§ Problem requirements: Produce an exact copy of all the data below, dropping every image.

§ Supplied information:

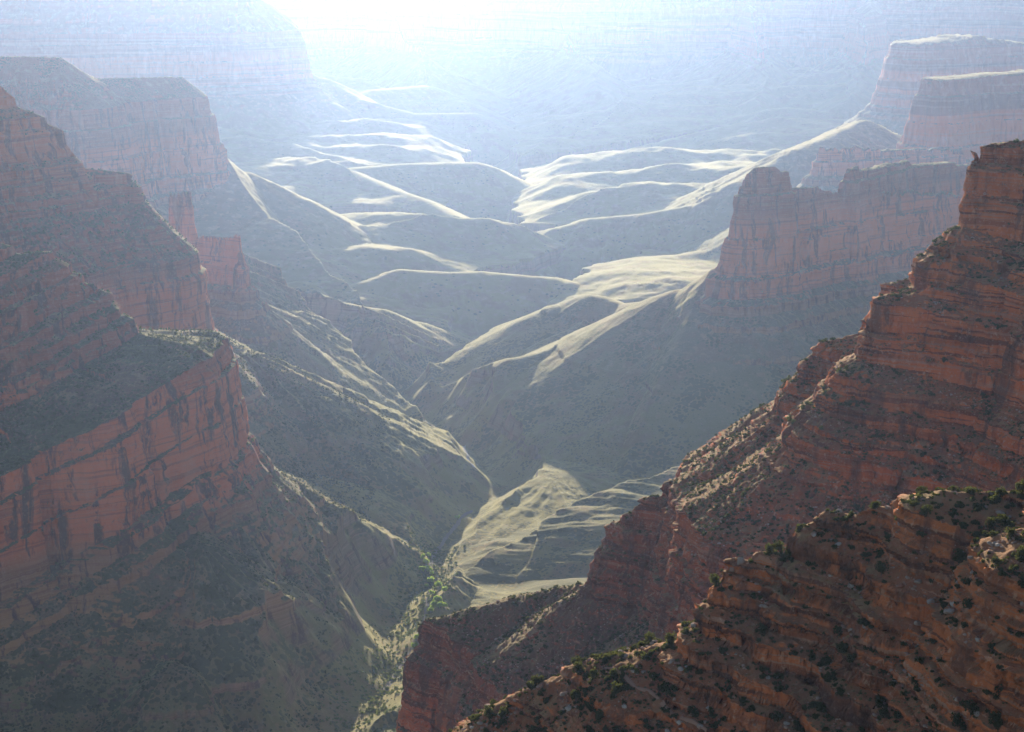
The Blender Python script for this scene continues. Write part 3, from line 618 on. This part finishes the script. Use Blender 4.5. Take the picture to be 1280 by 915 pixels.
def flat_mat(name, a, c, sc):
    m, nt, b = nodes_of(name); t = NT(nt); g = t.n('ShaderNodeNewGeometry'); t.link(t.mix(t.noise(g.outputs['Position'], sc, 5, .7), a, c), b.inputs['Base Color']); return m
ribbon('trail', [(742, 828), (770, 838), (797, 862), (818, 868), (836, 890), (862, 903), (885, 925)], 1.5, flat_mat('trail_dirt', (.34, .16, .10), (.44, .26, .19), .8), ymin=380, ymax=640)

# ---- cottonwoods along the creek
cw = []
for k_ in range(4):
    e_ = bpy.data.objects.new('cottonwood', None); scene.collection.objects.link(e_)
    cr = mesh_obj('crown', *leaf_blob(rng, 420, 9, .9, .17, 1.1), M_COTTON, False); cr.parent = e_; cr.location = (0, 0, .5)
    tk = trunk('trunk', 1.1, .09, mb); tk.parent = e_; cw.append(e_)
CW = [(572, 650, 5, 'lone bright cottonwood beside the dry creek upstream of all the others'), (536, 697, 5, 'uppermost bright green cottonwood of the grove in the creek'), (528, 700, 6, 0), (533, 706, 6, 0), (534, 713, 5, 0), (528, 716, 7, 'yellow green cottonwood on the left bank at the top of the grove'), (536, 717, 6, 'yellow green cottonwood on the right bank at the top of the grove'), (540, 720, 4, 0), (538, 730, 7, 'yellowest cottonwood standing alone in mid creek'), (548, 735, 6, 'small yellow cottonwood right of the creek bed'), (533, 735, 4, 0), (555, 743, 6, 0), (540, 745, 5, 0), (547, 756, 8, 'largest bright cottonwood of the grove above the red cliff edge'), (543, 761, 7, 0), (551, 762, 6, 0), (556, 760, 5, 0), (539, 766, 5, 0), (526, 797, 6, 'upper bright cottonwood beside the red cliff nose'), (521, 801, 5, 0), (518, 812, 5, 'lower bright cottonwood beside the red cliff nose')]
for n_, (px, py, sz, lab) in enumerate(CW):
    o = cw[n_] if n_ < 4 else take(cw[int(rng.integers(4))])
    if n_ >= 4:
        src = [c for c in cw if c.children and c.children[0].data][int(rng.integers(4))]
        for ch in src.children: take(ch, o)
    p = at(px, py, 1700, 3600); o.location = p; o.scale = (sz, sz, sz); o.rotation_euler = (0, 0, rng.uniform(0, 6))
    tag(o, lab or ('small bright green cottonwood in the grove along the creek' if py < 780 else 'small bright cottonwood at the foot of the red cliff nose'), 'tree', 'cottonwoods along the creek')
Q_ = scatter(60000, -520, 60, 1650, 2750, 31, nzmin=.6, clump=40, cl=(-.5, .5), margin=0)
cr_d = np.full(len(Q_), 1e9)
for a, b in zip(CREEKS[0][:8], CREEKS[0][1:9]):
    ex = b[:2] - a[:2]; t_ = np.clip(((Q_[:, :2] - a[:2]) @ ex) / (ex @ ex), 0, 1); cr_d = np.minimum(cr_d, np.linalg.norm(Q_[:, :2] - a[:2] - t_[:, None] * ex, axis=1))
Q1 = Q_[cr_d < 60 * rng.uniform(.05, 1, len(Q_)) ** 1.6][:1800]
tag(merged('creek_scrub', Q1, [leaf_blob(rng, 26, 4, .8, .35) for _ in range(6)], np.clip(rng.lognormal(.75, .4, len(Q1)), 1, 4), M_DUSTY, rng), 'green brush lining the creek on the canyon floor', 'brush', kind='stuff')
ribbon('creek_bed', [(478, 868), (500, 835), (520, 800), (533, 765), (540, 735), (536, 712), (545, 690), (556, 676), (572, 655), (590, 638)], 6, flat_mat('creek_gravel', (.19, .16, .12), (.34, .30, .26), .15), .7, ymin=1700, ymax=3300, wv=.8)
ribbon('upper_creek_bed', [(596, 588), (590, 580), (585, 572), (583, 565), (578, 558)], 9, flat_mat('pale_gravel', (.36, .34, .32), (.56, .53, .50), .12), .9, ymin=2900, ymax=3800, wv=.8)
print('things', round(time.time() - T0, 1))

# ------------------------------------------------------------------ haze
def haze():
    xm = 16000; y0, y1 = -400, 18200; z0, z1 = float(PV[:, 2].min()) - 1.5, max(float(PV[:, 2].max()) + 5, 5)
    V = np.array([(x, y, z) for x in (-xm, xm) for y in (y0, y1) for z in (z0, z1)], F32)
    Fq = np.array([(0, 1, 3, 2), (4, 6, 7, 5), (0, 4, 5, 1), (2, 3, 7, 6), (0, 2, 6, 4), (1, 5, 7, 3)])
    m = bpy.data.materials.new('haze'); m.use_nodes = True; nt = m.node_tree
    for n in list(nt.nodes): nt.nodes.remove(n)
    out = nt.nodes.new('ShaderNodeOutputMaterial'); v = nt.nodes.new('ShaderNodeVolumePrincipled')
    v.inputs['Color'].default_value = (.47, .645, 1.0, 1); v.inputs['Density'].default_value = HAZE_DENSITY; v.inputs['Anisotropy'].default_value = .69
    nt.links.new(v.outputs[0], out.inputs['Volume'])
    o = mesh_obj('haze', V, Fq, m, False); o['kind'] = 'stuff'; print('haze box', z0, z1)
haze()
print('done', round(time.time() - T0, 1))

§ Finished exercise:
The Blender Python script for this scene continues. Write part 3, from line 618 on. This part finishes the script. Use Blender 4.5. Take the picture to be 1280 by 915 pixels.
def flat_mat(name, a, c, sc):
    m, nt, b = nodes_of(name); t = NT(nt); g = t.n('ShaderNodeNewGeometry'); t.link(t.mix(t.noise(g.outputs['Position'], sc, 5, .7), a, c), b.inputs['Base Color']); return m
ribbon('trail', [(742, 828), (770, 838), (797, 862), (818, 868), (836, 890), (862, 903), (885, 925)], 1.5, flat_mat('trail_dirt', (.34, .16, .10), (.44, .26, .19), .8), ymin=380, ymax=640)

# ---- cottonwoods along the creek
cw = []
for k_ in range(4):
    e_ = bpy.data.objects.new('cottonwood', None); scene.collection.objects.link(e_)
    cr = mesh_obj('crown', *leaf_blob(rng, 420, 9, .9, .17, 1.1), M_COTTON, False); cr.parent = e_; cr.location = (0, 0, .5)
    tk = trunk('trunk', 1.1, .09, mb); tk.parent = e_; cw.append(e_)
CW = [(572, 650, 5, 'lone bright cottonwood beside the dry creek upstream of all the others'), (536, 697, 5, 'uppermost bright green cottonwood of the grove in the creek'), (528, 700, 6, 0), (533, 706, 6, 0), (534, 713, 5, 0), (528, 716, 7, 'yellow green cottonwood on the left bank at the top of the grove'), (536, 717, 6, 'yellow green cottonwood on the right bank at the top of the grove'), (540, 720, 4, 0), (538, 730, 7, 'yellowest cottonwood standing alone in mid creek'), (548, 735, 6, 'small yellow cottonwood right of the creek bed'), (533, 735, 4, 0), (555, 743, 6, 0), (540, 745, 5, 0), (547, 756, 8, 'largest bright cottonwood of the grove above the red cliff edge'), (543, 761, 7, 0), (551, 762, 6, 0), (556, 760, 5, 0), (539, 766, 5, 0), (526, 797, 6, 'upper bright cottonwood beside the red cliff nose'), (521, 801, 5, 0), (518, 812, 5, 'lower bright cottonwood beside the red cliff nose')]
for n_, (px, py, sz, lab) in enumerate(CW):
    o = cw[n_] if n_ < 4 else take(cw[int(rng.integers(4))])
    if n_ >= 4:
        src = [c for c in cw if c.children and c.children[0].data][int(rng.integers(4))]
        for ch in src.children: take(ch, o)
    p = at(px, py, 1700, 3600); o.location = p; o.scale = (sz, sz, sz); o.rotation_euler = (0, 0, rng.uniform(0, 6))
    tag(o, lab or ('small bright green cottonwood in the grove along the creek' if py < 780 else 'small bright cottonwood at the foot of the red cliff nose'), 'tree', 'cottonwoods along the creek')
Q_ = scatter(60000, -520, 60, 1650, 2750, 31, nzmin=.6, clump=40, cl=(-.5, .5), margin=0)
cr_d = np.full(len(Q_), 1e9)
for a, b in zip(CREEKS[0][:8], CREEKS[0][1:9]):
    ex = b[:2] - a[:2]; t_ = np.clip(((Q_[:, :2] - a[:2]) @ ex) / (ex @ ex), 0, 1); cr_d = np.minimum(cr_d, np.linalg.norm(Q_[:, :2] - a[:2] - t_[:, None] * ex, axis=1))
Q1 = Q_[cr_d < 60 * rng.uniform(.05, 1, len(Q_)) ** 1.6][:1800]
tag(merged('creek_scrub', Q1, [leaf_blob(rng, 26, 4, .8, .35) for _ in range(6)], np.clip(rng.lognormal(.75, .4, len(Q1)), 1, 4), M_DUSTY, rng), 'green brush lining the creek on the canyon floor', 'brush', kind='stuff')
ribbon('creek_bed', [(478, 868), (500, 835), (520, 800), (533, 765), (540, 735), (536, 712), (545, 690), (556, 676), (572, 655), (590, 638)], 6, flat_mat('creek_gravel', (.19, .16, .12), (.34, .30, .26), .15), .7, ymin=1700, ymax=3300, wv=.8)
ribbon('upper_creek_bed', [(596, 588), (590, 580), (585, 572), (583, 565), (578, 558)], 9, flat_mat('pale_gravel', (.36, .34, .32), (.56, .53, .50), .12), .9, ymin=2900, ymax=3800, wv=.8)
print('things', round(time.time() - T0, 1))

# ------------------------------------------------------------------ haze
def haze():
    xm = 16000; y0, y1 = -400, 18200; z0, z1 = float(PV[:, 2].min()) - 1.5, max(float(PV[:, 2].max()) + 5, 5)
    V = np.array([(x, y, z) for x in (-xm, xm) for y in (y0, y1) for z in (z0, z1)], F32)
    Fq = np.array([(0, 1, 3, 2), (4, 6, 7, 5), (0, 4, 5, 1), (2, 3, 7, 6), (0, 2, 6, 4), (1, 5, 7, 3)])
    m = bpy.data.materials.new('haze'); m.use_nodes = True; nt = m.node_tree
    for n in list(nt.nodes): nt.nodes.remove(n)
    out = nt.nodes.new('ShaderNodeOutputMaterial'); v = nt.nodes.new('ShaderNodeVolumePrincipled')
    v.inputs['Color'].default_value = (.47, .645, 1.0, 1); v.inputs['Density'].default_value = HAZE_DENSITY; v.inputs['Anisotropy'].default_value = .69
    nt.links.new(v.outputs[0], out.inputs['Volume'])
    o = mesh_obj('haze', V, Fq, m, False); o['kind'] = 'stuff'; print('haze box', z0, z1)
haze()
print('done', round(time.time() - T0, 1))